Oil Spills Leave Lasting Stain, (online) 6 October 2012
A bit of a personal look at the Rena disaster from a committed BOP beach runner, (and deep-sea oil drilling opponent).

 

Polling and Spin – Part I

[See a 25 Oct UPDATE below with some links] There was something familiar about a pro-mining an article in the New Zealand Herald last week, Public Back Mining: Poll, and it wasn’t just that the headline was rather like one that ran on July 9, Mining Poll Result Shows Kiwis Alert to ‘Misinformation’. For one thing, there were a few quotes from the mining lobby group Straterra, whose CEO is Chris Baker:

Oct. 15
Baker said the results revealed most New Zealanders supported responsible exploration and mining for minerals, “contrary to what a vocal and persistent minority would have us believe”. “But the results also show relatively poor public understanding of the reality today of minerals activities in New Zealand,” he said. “The misinformation advanced by parts of the community, however well-intended, does not help informed debate on our economic future.”

July 9
“However, the survey shows that misinformation on minerals and mining promulgated by a vocal and persistent minority is rejected by most New Zealanders, who have confidence in our regulations and who see every reason for mineral exploration,” Baker said.

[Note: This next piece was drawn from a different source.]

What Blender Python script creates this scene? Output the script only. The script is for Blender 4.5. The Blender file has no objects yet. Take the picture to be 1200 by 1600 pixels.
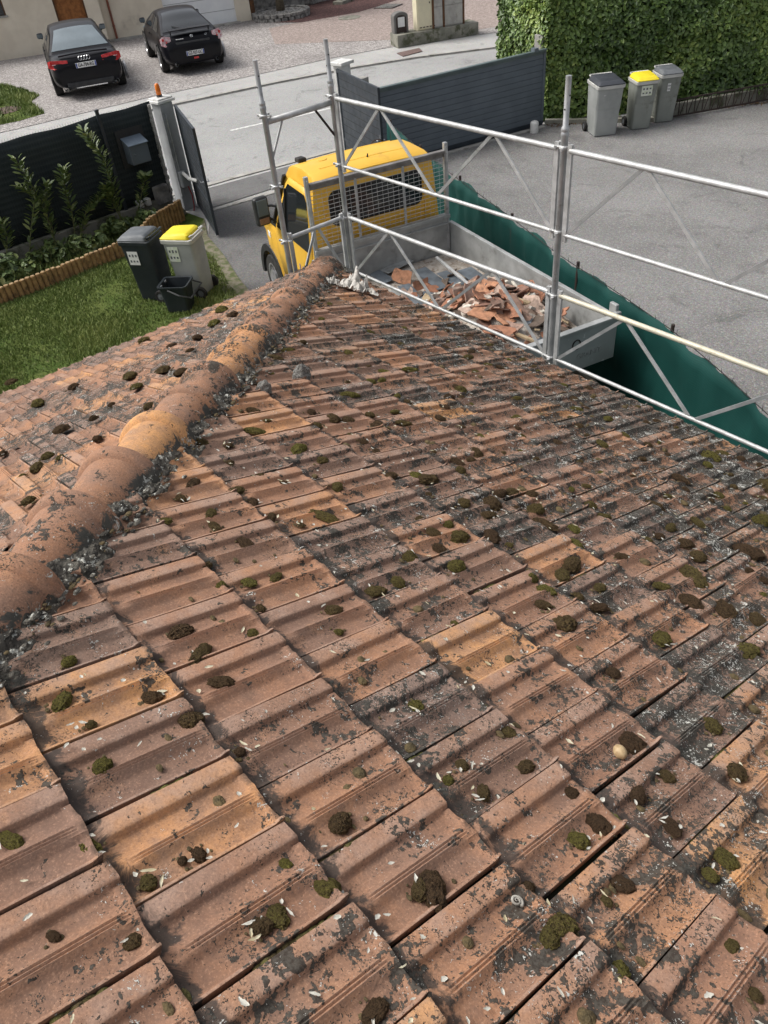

It seems “vocal and persistent minority” is the focused-group phrase for – whoever – since, according to today’s article, “Baker did not identify any group.” Though the article went on to discuss Forest & Bird.

But more importantly, last week’s article (which originally ran a few days earlier in the Otago Daily Times) gave the reader almost no information about the poll on which it was based. It surely isn’t the same poll as the one reported in July, since that surveyed 750 people, and the one quoted last week apparently surveyed 1000. But who commissioned it? Who carried it out? What were all the questions?  All we are told is that it was “a recent 1000-person national poll”.

I’ve written about the news media’s coverage of polling before. And this is another case of Not Nearly Enough Information.